Create a structure to represent a finite set of two elements
public sealed class FiniteSet2<T> : IEquatable<FiniteSet2<T>>
{
public T First { get; }
public T Second { get; }
public FiniteSet2(T first, T second)
{
First = first;
Second = second;
}
public bool Equals(FiniteSet2<T> other)
{
if ((object)other != null)
{
return false;
}
// Test for same order.
if (EqualityComparer<T>.Default.Equals(First, other.First))
{
return EqualityComparer<T>.Default.Equals(Second, other.Second);
}
// Test for different order.
return EqualityComparer<T>.Default.Equals(First, other.Second)
&& EqualityComparer<T>.Default.Equals(Second, other.First)
}
public override bool Equals(object obj) => Equals(obj as FiniteSet2<T>);
// Deliberately matches elements in different order.
public override int GetHashCode() => First.GetHashCode() ^ Second.GetHashCode();
}
Or if you really do need to use tuples, define an appropriate comparer:
public sealed class CompareAsSetEqualityComparer<T> : IEqualityComparer<Tuple<T, T>>
{
public bool Equals(Tuple<T, T> x, Tuple<T, T> y)
{
if ((object)x == y)
{
return true;
}
if ((object)x == null | (object)y == null)
{
return false;
}
if (EqualityComparer<T>.Default.Equals(x.Item1, y.Item1))
{
return EqualityComparer<T>.Default.Equals(x.Item2, y.Item2);
}
return EqualityComparer<T>.Default.Equals(x.Item1, y.Item2)

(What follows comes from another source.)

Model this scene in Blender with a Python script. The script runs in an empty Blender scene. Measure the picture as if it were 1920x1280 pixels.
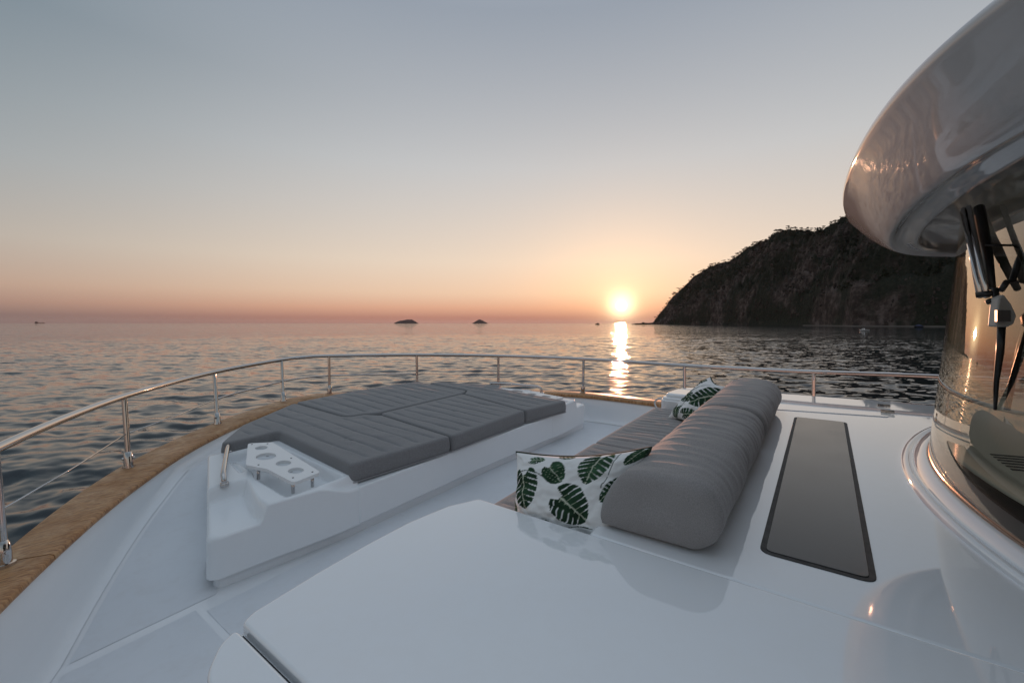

&& EqualityComparer<T>.Default.Equals(x.Item2, y.Item1);
}
public int GetHashCode(Tuple<T, T> obj) =>
obj == null ? 0 : obj.Item1.GetHashCode() ^ obj.Item2.GetHashCode();
}
Of course, if the elements are reference types they could themselves be mutated, which would still mutate the otherwise-immutable set or tuple.
(Aside: A recent improvement in the jitter means that it no longer makes sense to memoise EqualityComparer<T>.Default as the sequence EqualityComparer<T>.Default.Equals(…) gets inlined).